In global macro and general news – The U.S. and Canada have reached agreement on a revised trade deal as part of attempts to revamp the North American Free Trade Agreement and keep it as a trilateral bloc following a previous agreement with Mexico. The news came just ahead of the Sunday midnight deadline which kept them working throughout the weekend. We understand the deal will improve American access to 3.5% Canada’s US$ 16 billion dairy market. Whilst retaining a dispute resolution mechanism favored by Canada. Then a side letter will largely shield Canada from the risk of possible U.S. auto tariffs up to 2.6 million passenger vehicles with pickup trucks entirely exempt. 

This means that the U.S. is likely to pursue similar type arrangements with the EU; Japan and South Korea. Seeking concessions in return for a promise not to impose tariffs on car imports from those countries up to a certain quota. However, it tells us little how any future negotiations with the Chinese may be approached as the nature of that dispute is very different. 

The Chinese official manufacturing purchasing managers index (PMI) decelerated to 50.8 in September versus 51.3 in August. New export orders in the official PMI report fell to 48 marking the fourth month of contraction and the lowest level seen since 2016. Meanwhile the private sector Caixin reading decelerated to 50 vs. a reading of 50.6 in the previous month. All of this shows that the manufacturing sector is slowing driven by lower export demands. Which of course can be directly traced to the U.S. tariffs. The only good news was the fact that the official non-manufacturing PMI accelerated to 54.9 as the service sector continues to do well.

 

HCMC – The VN index fell today as turnover narrowed to VND 5,877.59 billion or US$ 252.85 million. The index lost 0.42% and closed at 1012.88. 122 stocks up while 178 stocks down. And 11 stocks went to the ceiling while 9 stocks dropped to the floor. Foreigners accounted for 13.71% of the buying value and 12.19% of the selling value.

 

Foreign buying fell in actual terms and also in percentage terms. While foreign selling also fell further in actual terms and also in percentage terms. Foreigners turned net buyers to the tune of VND 88.85 billion worth of shares in HCMC. And we saw twenty nine transactions in the put through market today.

 

Foreigners were active buyers of VNM; HPG; STB; DXG and VRE. They also actively sold VNM; MSN; VIC; VRE and DXG. The put through market was more active today with four enormous; three jumbo; six large and some medium sized & smaller deals accounting for 15.59% of total turnover.

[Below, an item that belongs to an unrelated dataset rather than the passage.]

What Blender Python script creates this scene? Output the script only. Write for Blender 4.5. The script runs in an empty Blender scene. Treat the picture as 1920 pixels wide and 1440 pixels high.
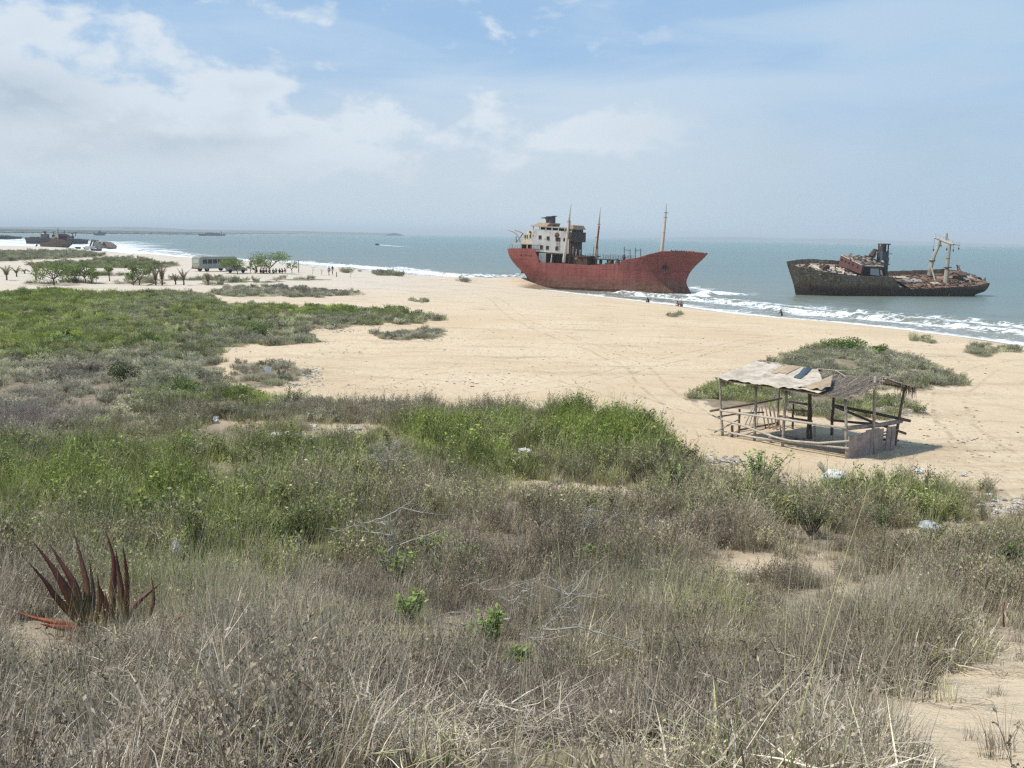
import bpy, math, random
import numpy as np
from mathutils import Vector, Matrix
from math import sin, cos, pi, radians, atan, atan2, sqrt
random.seed(7); RNG = np.random.default_rng(7)
SC = bpy.context.scene
COL = SC.collection
# ------------------------------------------------------------------ camera geometry (photo 1920 x 1440)
FPX = 1870.0; CAMH = 10.0
TH = atan(278 / FPX); PHI = math.asin(0.018)
CP, SP = cos(PHI), sin(PHI); CT, ST = cos(TH), sin(TH)
CAM = Vector((0, 0, CAMH))
def ray(px, py):
    u = px - 960; v = py - 720
    u0 = u * CP + v * SP; v0 = -u * SP + v * CP
    return Vector((u0, FPX * CT - v0 * ST, -FPX * ST - v0 * CT)).normalized()
def at(px, py, z=0.0):
    d = ray(px, py); t = (z - CAMH) / d.z
    return CAM + d * t
def at_y(px, py, y):
    d = ray(px, py); return CAM + d * (y / d.y)
def project(x, y, z):
    zz = z - CAMH
    dep = y * CT - zz * ST; up = y * ST + zz * CT
    u0 = FPX * x / dep; v0 = -FPX * up / dep
    return 960 + u0 * CP - v0 * SP, 720 + u0 * SP + v0 * CP
# ------------------------------------------------------------------ node helpers
class NT:
    def __init__(s, tree):
        s.t = tree; tree.nodes.clear()
    def n(s, typ, ins=None, **props):
        nd = s.t.nodes.new(typ)
        for k, v in props.items(): setattr(nd, k, v)
        for k, v in (ins or {}).items():
            sk = nd.inputs[k]
            if isinstance(v, bpy.types.NodeSocket): s.t.links.new(v, sk)
            else: sk.default_value = v
        return nd
    def m(s, op, a, b=0.0, c=0.0, clamp=False):
        return s.n('ShaderNodeMath', {0: a, 1: b, 2: c}, operation=op, use_clamp=clamp).outputs[0]
    def mix(s, f, a, b, blend='MIX'):
        def col(x): return (*x, 1) if isinstance(x, tuple) and len(x) == 3 else x
        return s.n('ShaderNodeMix', {0: f, 6: col(a), 7: col(b)}, data_type='RGBA', blend_type=blend).outputs[2]
    def ramp(s, f, stops, interp='LINEAR'):
        nd = s.n('ShaderNodeValToRGB', {0: f}); cr = nd.color_ramp; cr.interpolation = interp
        while len(cr.elements) < len(stops): cr.elements.new(0.5)
        for e, (p, c) in zip(cr.elements, stops):
            e.position = p; e.color = (*c, 1) if len(c) == 3 else c
        return nd.outputs[0]
    def mr(s, v, a, b, c=0.0, d=1.0, smooth=True):
        return s.n('ShaderNodeMapRange', {0: v, 1: a, 2: b, 3: c, 4: d}, interpolation_type='SMOOTHSTEP' if smooth else 'LINEAR').outputs[0]
    def noise(s, vec, scale, detail=4.0, rough=0.55, dist=0.0):
        return s.n('ShaderNodeTexNoise', {'Vector': vec, 'Scale': scale, 'Detail': detail, 'Roughness': rough, 'Distortion': dist}).outputs[0]
    def scale(s, vec, xyz):
        return s.n('ShaderNodeVectorMath', {0: vec, 1: xyz}, operation='MULTIPLY').outputs[0]
    def attr(s, name, typ='GEOMETRY'):
        return s.n('ShaderNodeAttribute', attribute_name=name, attribute_type=typ)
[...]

We saw 6,680,000 shares of ROS; 1,216,160 shares of VNM; 2,679,810 shares of PAN; 4,751,210 shares of CMG and 522,512 shares of NVL going through. Foreigners were less active in the put through session in the VNM & DXG deals and then five other smaller deals today in the market.

E1VFVN30 was up 0.49% today closing at VND 16,450.

Hanoi – The Hanoi market went down today while turnover came to VND 788.74 billion or US$ 33.93 million. The HN index was down 0.65% to close at 115.52. 74 stocks up while 94 stocks down. And 14 stocks went to the ceiling while 11 stocks dropped to the floor. Foreigners accounted for 0.93% of the buying value and 2.68% of the selling value.

Foreigners were net sellers to the tune of VND 13.80 billion worth of shares. And we saw fifteen medium and small sized deals today during more active put through session in Hanoi accounting for 3.63% of total turnover.

We saw 1,337,900 shares of VC3; 267,389 shares of SHB and 30,000 shares of PGS along with some smaller transactions in the put through market today.